AIM
Each line below must be set down exactly; omit any image you find.

..............................

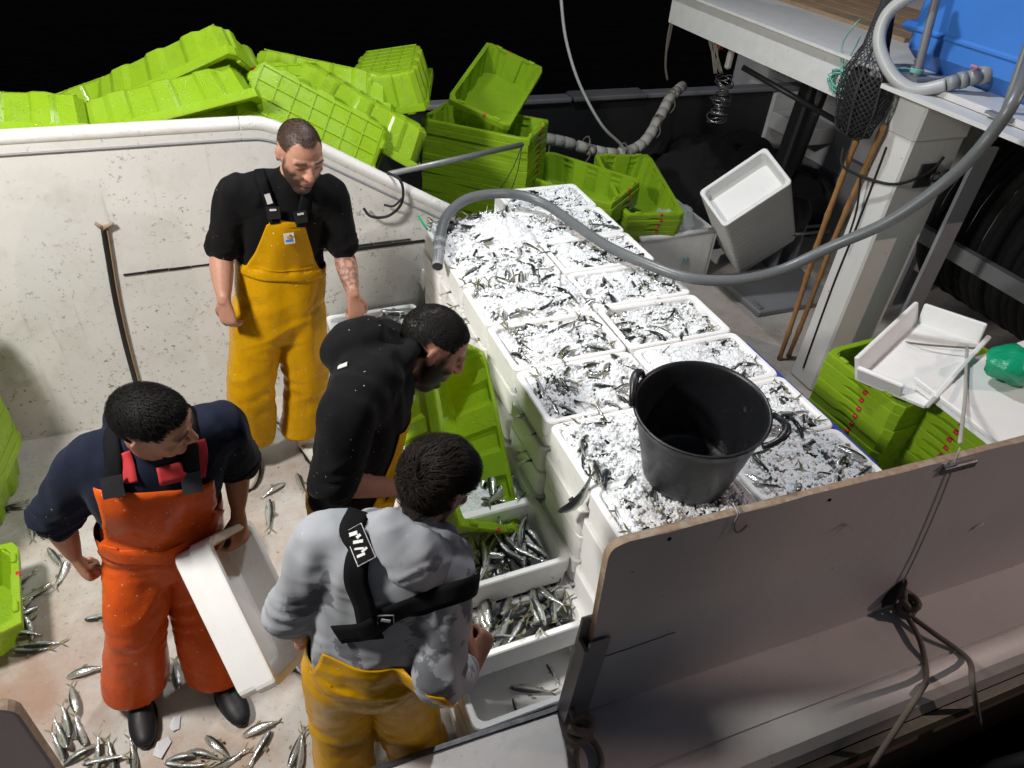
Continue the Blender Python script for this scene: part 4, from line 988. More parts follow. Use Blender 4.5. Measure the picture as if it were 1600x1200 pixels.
while s < L_[-1] - .10:
    ln = U(.075, .10); a, b = along(s), along(s + ln); d = b - a
    MB().tube([a, a + d * .08, a + d * .92, b], [.034, .045, .045, .034], 14).build('cork_float', MAT['float'], fr, smooth=True)
    s += ln + (.004 if R() < .7 else .03)
for (u, v, y) in ((852, 235, 5.0), (915, 225, 5.0), (972, 235, 5.0), (1025, 190, 5.15), (1048, 150, 5.3)):
    c = aty(u, v, y); t = MB(); t.tube([c + V((.02 * math.sin(a), .055 * math.cos(a), .055 * math.sin(a))) for a in [i * math.pi / 7 for i in range(14)]], .007, 5, closed=True); t.tube(smooth_path([c + V((0, -.05, 0)), c + V((.02, -.06, -.07)), c + V((-.01, -.05, -.13))], 4), .006, 5); t.build('lashing', MAT['rope'], fr, smooth=True)
MB().tube(smooth_path([aty(876, -10, 4.9), aty(884, 60, 4.9), aty(905, 130, 4.85), aty(940, 195, 4.8), aty(972, 228, 4.85), aty(975, 250, 4.85)], 6), .011, 7).build('hanging_cable', MAT['hose_lite'], smooth=True, label='long grey cable hanging from above into the float line', cat='cable')
MB().tube(smooth_path([aty(1060, -10, 5.4), aty(1045, 50, 5.4), aty(1040, 100, 5.4), aty(1043, 125, 5.4)], 5), .010, 6).tube(smooth_path([aty(1058, -10, 5.4), aty(1050, 40, 5.4), aty(1042, 80, 5.4)], 5), .008, 6).build('hanging_rope', MAT['rope'], smooth=True, label='pale doubled rope hanging left of the white beam', cat='rope')
hk = empty('hoist_hook', aty(1130, 60, 4.6), label='red hook block with frayed pale ropes below the beam', cat='hook')
c = hk.location.copy()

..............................

COMPLETE RESPONSE
Continue the Blender Python script for this scene: part 4, from line 988. More parts follow. Use Blender 4.5. Measure the picture as if it were 1600x1200 pixels.
while s < L_[-1] - .10:
    ln = U(.075, .10); a, b = along(s), along(s + ln); d = b - a
    MB().tube([a, a + d * .08, a + d * .92, b], [.034, .045, .045, .034], 14).build('cork_float', MAT['float'], fr, smooth=True)
    s += ln + (.004 if R() < .7 else .03)
for (u, v, y) in ((852, 235, 5.0), (915, 225, 5.0), (972, 235, 5.0), (1025, 190, 5.15), (1048, 150, 5.3)):
    c = aty(u, v, y); t = MB(); t.tube([c + V((.02 * math.sin(a), .055 * math.cos(a), .055 * math.sin(a))) for a in [i * math.pi / 7 for i in range(14)]], .007, 5, closed=True); t.tube(smooth_path([c + V((0, -.05, 0)), c + V((.02, -.06, -.07)), c + V((-.01, -.05, -.13))], 4), .006, 5); t.build('lashing', MAT['rope'], fr, smooth=True)
MB().tube(smooth_path([aty(876, -10, 4.9), aty(884, 60, 4.9), aty(905, 130, 4.85), aty(940, 195, 4.8), aty(972, 228, 4.85), aty(975, 250, 4.85)], 6), .011, 7).build('hanging_cable', MAT['hose_lite'], smooth=True, label='long grey cable hanging from above into the float line', cat='cable')
MB().tube(smooth_path([aty(1060, -10, 5.4), aty(1045, 50, 5.4), aty(1040, 100, 5.4), aty(1043, 125, 5.4)], 5), .010, 6).tube(smooth_path([aty(1058, -10, 5.4), aty(1050, 40, 5.4), aty(1042, 80, 5.4)], 5), .008, 6).build('hanging_rope', MAT['rope'], smooth=True, label='pale doubled rope hanging left of the white beam', cat='rope')
hk = empty('hoist_hook', aty(1130, 60, 4.6), label='red hook block with frayed pale ropes below the beam', cat='hook')
c = hk.location.copy()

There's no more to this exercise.